Frequently Asked Questions

Here are some of the most frequently asked questions about Health and Safety. Simply click each question to open or close the answer. If you don't see an answer to your question here, please contact us.

When does the Health And Safety at Work Act 2015 come into force?

The Health and Safety At Work Act 2015 was legislated by the NZ Government on 27th August 2015, coming into force on 4th April 2016. 

Under The Health And Safety at Work Act 2015, who will be responsible for workplace health and safety?

In short – everyone. the new legal concept will be a Person Conducting a Business or Undertaking (PCBU). A PCBU will usually be a business entity, such as a company, rather than an individual.

The business will have the primary duty under the new law to ensure the health and safety of workers and others affected by the work it carries out.
That’s why the business may also need to consult with other businesses where it shares a worksite or are part of a contracting or supply chain, to make sure all workers are safe and healthy.
Workers – must take reasonable care to ensure the health and safety of themselves and others, and to comply with the business’s reasonable instructions and policies.

Other people who come to the workplace, such as visitors or customers, contractors, suppliers, also have some health and safety duties. It’s all about taking responsibility for what you can control.

What are the other key changes?

The Health and Safety at Work Act 2015 (HSWA) shifts the focus from monitoring and recording Health and Safety incidents to proactively identifying and managing risks so everyone is safe and healthy.

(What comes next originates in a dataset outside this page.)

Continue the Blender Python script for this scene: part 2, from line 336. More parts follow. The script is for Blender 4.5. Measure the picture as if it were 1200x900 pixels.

This might not necessarily mean major changes to your day-to-day operations, but it’s the business’s duty to think about who may be affected by its business. This includes workers, contractors, customers and visitors.
The business will also need to engage workers in health and safety matters and implement effective participation practices to allow workers to contribute to health and safety on an ongoing basis.

What is health and safety all about?

Properly identifying and controlling risks to people’s health and safety from work activities to prevent people from being harmed, or becoming ill, due to work activities. Health and safety in the workplace concerns all of us, and the impact of poor health and safety on businesses, families and the whole economy is far reaching.

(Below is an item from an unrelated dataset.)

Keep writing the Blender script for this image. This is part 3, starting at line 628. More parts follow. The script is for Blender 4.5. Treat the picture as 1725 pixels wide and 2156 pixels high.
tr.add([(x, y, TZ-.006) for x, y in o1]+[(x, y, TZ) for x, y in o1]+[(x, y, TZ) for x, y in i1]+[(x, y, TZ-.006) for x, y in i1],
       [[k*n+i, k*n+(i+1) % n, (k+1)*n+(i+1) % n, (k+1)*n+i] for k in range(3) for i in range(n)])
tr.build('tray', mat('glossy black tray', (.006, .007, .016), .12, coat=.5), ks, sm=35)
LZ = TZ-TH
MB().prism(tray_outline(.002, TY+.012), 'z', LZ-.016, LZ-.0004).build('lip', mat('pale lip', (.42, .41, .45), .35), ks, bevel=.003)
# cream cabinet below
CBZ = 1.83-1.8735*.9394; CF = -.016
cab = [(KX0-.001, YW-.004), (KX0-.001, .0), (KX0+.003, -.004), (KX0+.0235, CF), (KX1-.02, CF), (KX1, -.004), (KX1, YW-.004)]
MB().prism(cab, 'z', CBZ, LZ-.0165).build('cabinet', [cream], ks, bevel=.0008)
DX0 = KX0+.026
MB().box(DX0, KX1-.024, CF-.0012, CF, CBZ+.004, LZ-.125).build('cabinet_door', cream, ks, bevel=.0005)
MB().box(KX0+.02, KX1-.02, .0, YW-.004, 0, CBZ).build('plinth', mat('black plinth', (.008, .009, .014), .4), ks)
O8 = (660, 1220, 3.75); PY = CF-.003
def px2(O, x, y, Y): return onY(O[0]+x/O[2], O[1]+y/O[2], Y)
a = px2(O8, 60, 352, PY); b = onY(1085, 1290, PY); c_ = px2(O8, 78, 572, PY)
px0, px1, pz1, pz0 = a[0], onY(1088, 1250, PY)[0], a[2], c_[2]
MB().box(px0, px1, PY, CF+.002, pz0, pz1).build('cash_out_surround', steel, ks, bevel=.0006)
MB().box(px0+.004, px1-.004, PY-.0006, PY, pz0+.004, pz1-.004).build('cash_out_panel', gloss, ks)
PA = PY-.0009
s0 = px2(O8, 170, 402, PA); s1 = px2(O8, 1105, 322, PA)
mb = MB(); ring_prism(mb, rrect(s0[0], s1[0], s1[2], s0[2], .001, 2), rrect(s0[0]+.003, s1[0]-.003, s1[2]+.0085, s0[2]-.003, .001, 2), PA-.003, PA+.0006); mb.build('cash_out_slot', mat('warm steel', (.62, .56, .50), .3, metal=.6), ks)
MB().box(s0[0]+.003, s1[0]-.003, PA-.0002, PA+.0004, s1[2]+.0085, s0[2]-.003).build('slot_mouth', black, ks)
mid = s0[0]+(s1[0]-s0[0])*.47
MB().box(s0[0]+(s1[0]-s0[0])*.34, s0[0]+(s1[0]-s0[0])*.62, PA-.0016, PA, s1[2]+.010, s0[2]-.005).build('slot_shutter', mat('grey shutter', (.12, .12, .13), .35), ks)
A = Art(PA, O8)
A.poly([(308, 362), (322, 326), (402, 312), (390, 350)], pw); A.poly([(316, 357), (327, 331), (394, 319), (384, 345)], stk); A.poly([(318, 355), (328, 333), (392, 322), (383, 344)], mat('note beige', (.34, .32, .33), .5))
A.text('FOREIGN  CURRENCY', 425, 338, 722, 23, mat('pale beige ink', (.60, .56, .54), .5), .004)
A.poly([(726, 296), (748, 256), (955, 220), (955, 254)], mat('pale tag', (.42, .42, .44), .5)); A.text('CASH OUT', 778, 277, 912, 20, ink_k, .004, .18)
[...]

There are moral, business, economic and legal reasons for ensuring health and safety is properly managed, as detailed below:
Moral - Each and every employee / worker have the right to return home from work safe and sound. People matter, and the people best placed to make workplaces safer from harm are the staff and managers who work in them. Leadership from business management  and the active participation and involvement of employees / contractors / suppliers are crucial.

Business - Having good Health and Safety Management Systems can lead to real benefits such as saving money, improving productivity, raising morale and helping create a happier, healthier workforce.

Economic - Accidents result in costs to the company, and not all of these costs are insured. Uninsured costs include lost time, sick pay, extra wages/overtime payments, and investigation costs.

Legal - The main responsibility for managing Health and Safety rests with employers, who have the Duty Of Care under Part 2 of the Health and Safety at Work Act 2015.
Do I need to have a Health and Safety System?

Yes, every PCBU (Person Conducting Business or Undertaking) are required by the Health and Safety at Work Act 2015 to have an active Health and Safety Management System that proactively identifies and manages risks so everyone is safe and healthy
What If I do nothing ?

By taking no action of implementing Health and Safety for your business as PCBU, you are leaving your business with your employees and anyone on your business site terribly exposed to receiving penalties and / or fines from Worksafe NZ should an incident occur and dependent upon the level of seriousness.